Back to the movie…The story is told alternating between Napa Valley and Paris as it follows Jim Barrett (played a bit stiffly by Bill Pullman) a lawyer who followed his dream by ditching the suits, purchasing a winery (Chateau Montelena) and striving to make the world’s greatest Chardonnay. Like many a winemaker then, as now, his business is struggling and is applying for his third bank loan.

In Paris Steven Spurrier (played wonderfully by Alan Rickman) is a priggish British wine merchant with a struggling wine shop who has the idea of a staging a blind tasting between French and California wines. Rickman is some 28 years older than Spurrier was at the time and plays the Brit as a classic wine snob. Once Spurrier arrived in Napa the juxtaposition of him against the backdrop of rural Napa is often hilarious.

Spurrier has denounced the film for many mistruths and embellishments throughout and endorses a different version written by George Taber who witnessed the actual tasting.  The new film “Judgment in Paris” is due out later this year. Others have questioned why Mike Grgich, who actually made the winning wine for Chateau Montelena, did not get a mention in the film.

Both Bo and Jim Barrett, and plenty of other old hands in the valley helped out with the story which was written by Jody Savin, Ross Schwartz, and Director Randy Miller. Hollywood writers can sometimes improve a story or ruin it depending on your taste and proximately to the actual events. This movie is certainly entertaining and is worth seeing. For a more factual account check out George Taber’s book, Judgment of Paris: California vs. France and the Historic 1976 Paris Tasting that Revolutionized Wine, or wait for the new movie.

Bo (Chris Pine) the hippie son of the winery owner only has ambitions for a good time. Gustavo Brambila (Freddy Rodriguez)  the more earnest and skilled “cellar rat” has visions of becoming a great winemaker. Sam (Rachael Taylor) the love interest is fictional but opens a window into Bo’s development from loser party animal to winery promoter. The film follows alternately and a bit clumsily, Spurrier as he makes his way through Napa Valley tasting, swirling, spitting and recognizing the quality of California wine and Jim and Bo Barrett sparing (literally) as the father and son with different work ethics and goals.

The movie is shot with sweeping vistas of the wine country and certainly reminds us of how beautiful Napa Valley is.
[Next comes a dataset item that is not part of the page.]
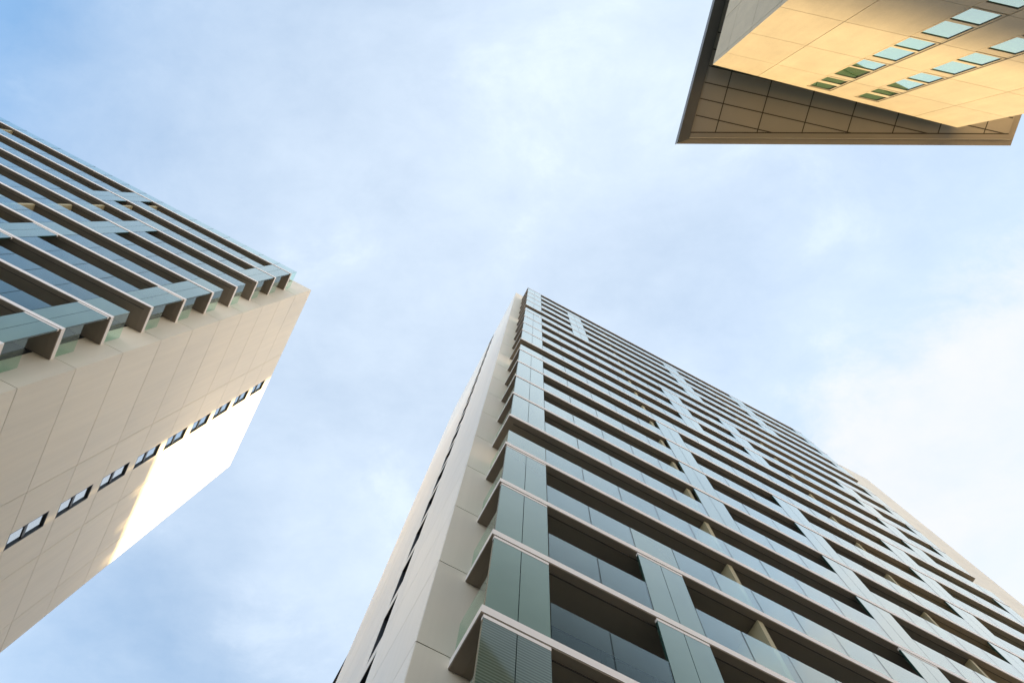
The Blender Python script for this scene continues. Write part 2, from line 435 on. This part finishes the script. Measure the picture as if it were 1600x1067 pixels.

Many scenes are shot in the vineyard with the actors poking about the vines very gingerly. (The fruit hanging from the vines looks like it was close to harvest time and no doubt the vineyard owner had instructed the crew not to touch anything!)

The winery scenes are a bit staged but the film works and the story is true enough to be important and pleasant enough to be entertaining. The story finishes as the wine finds its way to the Paris tasting-- and the rest, as they say, is history.  The film has a great 70’s era soundtrack dominated with lots of Doobie Brothers setting the tone. Also stars Dennis Farina and Elia Dishku.

As an ironic footnote in late July of this year, Bo and Jim Barrett announced that Chateau Montelena will be sold, pending government approval, to Michel Reybier, owner of Bordeaux chateau Cos d'Estournel, a famed French winery.